Wednesday 12th November 2014
quotequote all
Its always the same with these posts - I leave it a couple of days and then think of more observations I could have included. Here are a couple I've subsequently remembered:

With reference to coasting in gear v coasting in neutral, having carried out a little more internet research, it would appear that most modern engines do not use any fuel when coasting in gear, so any progress you can make in gear with a closed throttle would, indeed, constitute "free" miles.

The bit I failed to mention, however, is that coasting should always be carried out in gear anyway - irrespective of whether you're in miser mode or not. Coasting in neutral or with the clutch depressed is bad practice and removes an element of control from the driver. It is occasionally necessary to use some acceleration to avoid an emerging hazard, and coasting in neutral introduces an unecessary delay which isn't present when you're coasting in gear.

I understand that some automatic and DSG gearboxes do allow some neutral coasting, but these systems instantly re-engage drive if the throttle is applied.

The other point I missed was one mentioned by another poster - eco pro and other switchable "eco", "sport" etc. systems.

These systems allow the driver to switch between different throttle maps to suit their intended driving style. Most cars these days employ "fly by wire" throttles, which means that the accelerator pedal is no loger directly connected to the throttle mechanism by way of a cable. Instead, the pedal effectively sends an electronic signal to an actuator, which then operates the throttle.

This means that manufacturers can tune the throttle to respond in different ways. I have a new BMW, which has three settings - a default "comfort" setting, a "sport" setting and an "eco pro" setting.
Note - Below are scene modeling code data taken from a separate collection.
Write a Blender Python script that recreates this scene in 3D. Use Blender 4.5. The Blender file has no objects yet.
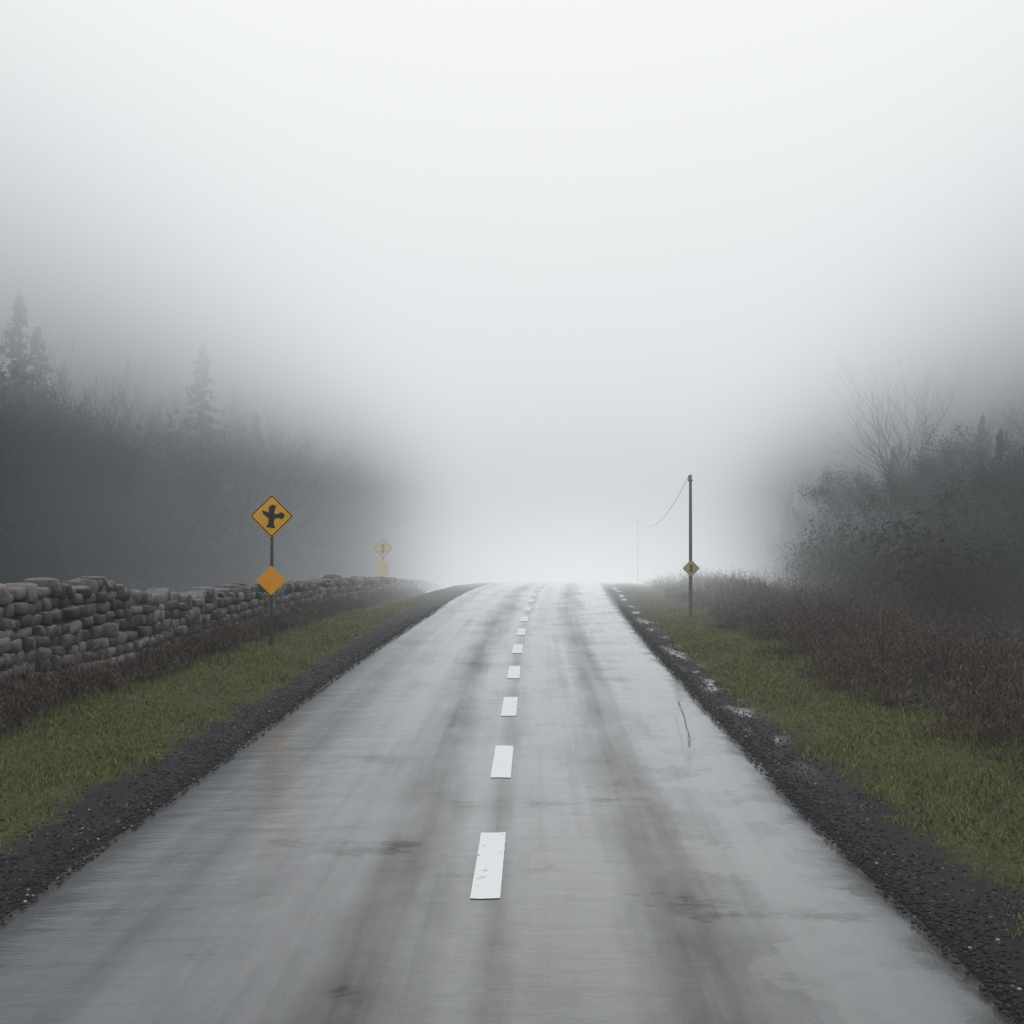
import bpy, math, random
import numpy as np
from mathutils import Vector, Matrix
random.seed(7); rng=np.random.default_rng(7)
scene=bpy.context.scene
scene.view_settings.view_transform='Standard'; scene.view_settings.look='None'; scene.view_settings.exposure=0
COL=scene.collection
# ------------------------------------------------------------------ helpers
def smooth(a,lo,hi):
    t=np.clip((np.asarray(a,float)-lo)/(hi-lo),0,1); return t*t*(3-2*t)
def cx(y):
    y=np.asarray(y,float)
    q=np.clip(y-16,0,44)
    return -.28+.019*y+.0009*q*q+np.clip(y-60,0,None)*.079
def zr(y):
    y=np.asarray(y,float)
    q=np.clip(y-30,0,45)
    return -.001*q*q-np.clip(y-75,0,60)*.05
def wob(x,y,s=1.0,k=0):
    return (np.sin(x*1.7*s+y*.9*s+k)+np.sin(-x*1.1*s+y*1.9*s+1.3+k)+np.sin(x*3.1*s+y*2.7*s+2.1+k)*.6+np.sin(x*5.3*s-y*4.1*s+k)*.35)/2.9
def hL(y): return 2.86-.08*smooth(y,6,11)-.3*smooth(y,10,34)
def hR(y): return 2.58-.08*smooth(y,5,9)+.1*smooth(y,10,34)
def gz(x,y):
    x=np.asarray(x,float); y=np.asarray(y,float)
    u=x-cx(y); z=zr(y)-.035
    a=np.abs(u)
    z=z+np.where(u<0, smooth(a,3.5,5.0)*.06, smooth(a,3.1,4.8)*.08)
    z=z+smooth(a,3.2,5)*.05*wob(x,y,.8)
    z=z+.012*smooth(a,2.6,3.3)*wob(x,y,4)
    z=z-smooth(a,3.2,5.0)*smooth(y,22,47)*.55*np.where(u<0,1,.35)
    z=z-smooth(u,6.0,9)*.25
    z=z+smooth(a,12,40)*(1.2)+smooth(a,8,20)*.3*wob(x,y,.15)
    return z
def link(o,parent=None):
    COL.objects.link(o)
    if parent is not None: o.parent=parent
    return o
def mesh_np(name,verts,faces_flat,nper,mat=None,smooth_sh=False):
    verts=np.asarray(verts,np.float32).reshape(-1,3); f=np.asarray(faces_flat,np.int32).ravel()
    me=bpy.data.meshes.new(name); n=len(f)//nper
    me.vertices.add(len(verts)); me.vertices.foreach_set('co',verts.ravel())
    me.loops.add(len(f)); me.loops.foreach_set('vertex_index',f)
    me.polygons.add(n); me.polygons.foreach_set('loop_start',np.arange(n,dtype=np.int32)*nper)
    me.polygons.foreach_set('loop_total',np.full(n,nper,np.int32))
    if smooth_sh: me.polygons.foreach_set('use_smooth',np.ones(n,bool))
    me.update(calc_edges=True); me.validate()
    if mat: me.materials.append(mat)
    return me
def top(o,label,cat,kind=None,group=None):
    o['label']=label; o['category']=cat
    if kind:o['kind']=kind
    if group:o['group']=group
    return o
class N:
    def __init__(s,name,world=False):
        s.m=bpy.data.materials.new(name); s.m.use_nodes=True; s.t=s.m.node_tree; s.t.nodes.clear()
        s.out=s.t.nodes.new('ShaderNodeOutputMaterial')
    def n(s,typ,**k):
        nd=s.t.nodes.new(typ)
        for a,b in k.items(): setattr(nd,a,b)
        return nd
    def set(s,sock,v):
        if isinstance(v,bpy.types.NodeSocket): s.t.links.new(v,sock)
        else: sock.default_value=v
    def m_(s,op,a,b=0.0,c=None,clamp=False):
        nd=s.n('ShaderNodeMath',operation=op); nd.use_clamp=clamp
        s.set(nd.inputs[0],a); s.set(nd.inputs[1],b)
        if c is not None: s.set(nd.inputs[2],c)
        return nd.outputs[0]
    def ss(s,v,lo,hi,a=0.0,b=1.0):
        nd=s.n('ShaderNodeMapRange',interpolation_type='SMOOTHSTEP')
        s.set(nd.inputs[0],v); nd.inputs[1].default_value=lo; nd.inputs[2].default_value=hi
        nd.inputs[3].default_value=a; nd.inputs[4].default_value=b
        return nd.outputs[0]
    def noise(s,vec,scale,detail=3,rough=.55,col=False):
        nd=s.n('ShaderNodeTexNoise'); s.t.links.new(vec,nd.inputs['Vector'])
        nd.inputs['Scale'].default_value=scale; nd.inputs['Detail'].default_value=detail; nd.inputs['Roughness'].default_value=rough
        return nd.outputs['Color' if col else 'Fac']
    def mix(s,f,a,b):
        nd=s.n('ShaderNodeMix',data_type='RGBA'); s.set(nd.inputs[0],f)
        for i,v in ((6,a),(7,b)):
            if isinstance(v,tuple) and len(v)==3: v=v+(1,)
            s.set(nd.inputs[i],v)
        return nd.outputs[2]
    def gauss(s,v,c,w):
        d=s.m_('DIVIDE',s.m_('SUBTRACT',v,c),w)
        return s.m_('EXPONENT',s.m_('MULTIPLY',s.m_('MULTIPLY',d,d),-1.0))
    def mapv(s,vec,scale):
        nd=s.n('ShaderNodeMapping'); s.t.links.new(vec,nd.inputs['Vector']); nd.inputs['Scale'].default_value=scale
        return nd.outputs[0]
    def bsdf(s,color,rough=.8,spec=.3,normal=None,metal=0):
        b=s.n('ShaderNodeBsdfPrincipled')
        if isinstance(color,tuple) and len(color)==3: color=color+(1,)
        s.set(b.inputs['Base Color'],color); s.set(b.inputs['Roughness'],rough)
        s.set(b.inputs['Specular IOR Level'],spec); b.inputs['Metallic'].default_value=metal
        if normal is not None: s.t.links.new(normal,b.inputs['Normal'])
        s.t.links.new(b.outputs[0],s.out.inputs['Surface']); return b
    def bump(s,h,strength,dist,prev=None):
        b=s.n('ShaderNodeBump'); s.t.links.new(h,b.inputs['Height']); s.set(b.inputs['Strength'],strength); b.inputs['Distance'].default_value=dist
        if prev is not None: s.t.links.new(prev,b.inputs['Normal'])
        return b.outputs[0]
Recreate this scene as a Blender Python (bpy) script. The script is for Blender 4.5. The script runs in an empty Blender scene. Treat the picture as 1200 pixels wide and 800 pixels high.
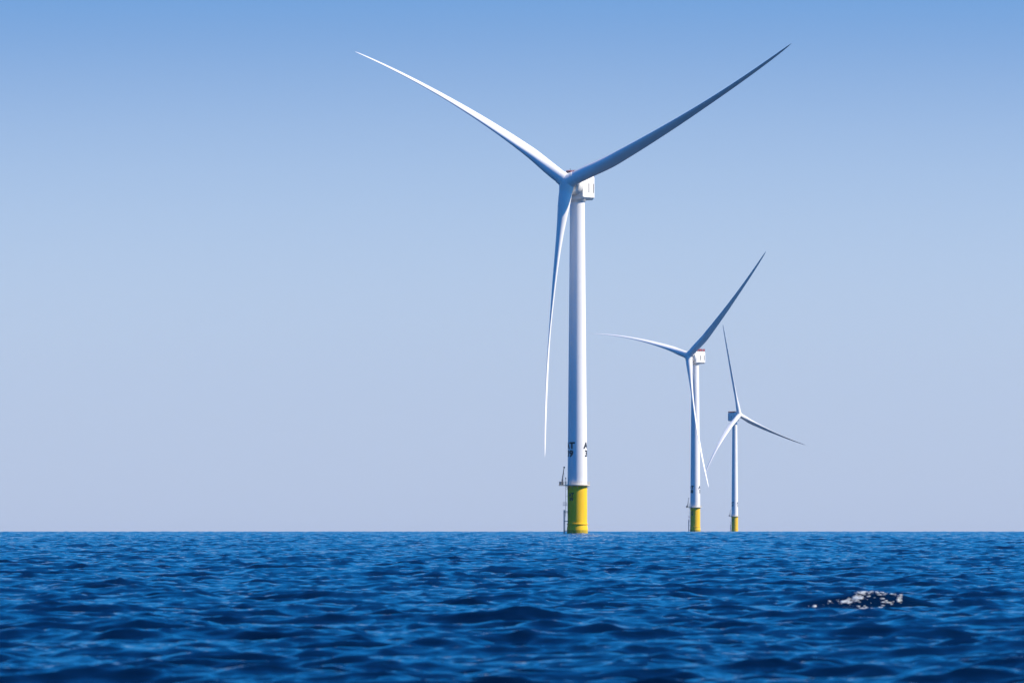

The default comfort setting gives a straightforward, linear feeling throttle, by which I mean that the engine's output seems to be directly proportionate to the amount of pressure applied to the accelerator. Pretty much identical to how a more traditional, cable-operated accelerator feels.

The sport setting effectively "shortens" the virtual accelerator cable and makes the engine - in it's lower rev range at least - feel much more responsive. I'm not sure if any other electric trickery is employed in this mode, but the impression to me is that the throttle mechanism is "geared up", and the accelerator pedal requires much less of a "prod" to get the car moving.

The third setting - eco pro - seems to do exactly the opposite to the sport setting. It seems to "lengthen" the virtual throttle cable, and in order to get the car to accelerate at anything approaching a brisk pace, it requires a very hefty shove on the accelerator pedal. The idea is that the car is doing what you should be doing and softening your inputs on the accelerator pedal to maximise fuel efficiency. The car manual also states that the air-con runs in a more fuel efficient way, heated mirrors are slower to work etc.

To the mechanically uneducated - Mrs Local for example - the car "feels" faster in sport and slower in eco pro. This isn't the case in reality, as all the cars performance is always available all the time, whatever mode you are in, it just requires different degrees of accelerator pressure to extract it.

If I'm on the daily grind, I tend to use eco pro to help with fuel economy, but the jury is out on how effective it is. I reckon I can match my fuel economy in all three modes, but I've not had the car long enough (or been anal enough yet) to try.

Incidentally, my daughter thinks "comfort" mode is ridiculous, because ther isn't an "uncomfortable" mode.

R_U_LOCAL

Original Poster:

2,681 posts

209 months

Thursday 13th November 2014
quotequote all
egor110 said:
any tips for smooth driving with a automatic, we have to brake more because we have no engine braking.
Automatics tend to have less engine braking, but the effect is still there, it just requires better forward observations and planning to avoid unecessary braking.

I thing spending some time in an automatic is a very good excersise to improve your acceleration sense, anticipation and throttle timing.

Have a read of Acceleration Nonsense and Braking Bad for some tips on how to improve your acceleration sense, reduce your unecessary braking and improve your braking when its necessary.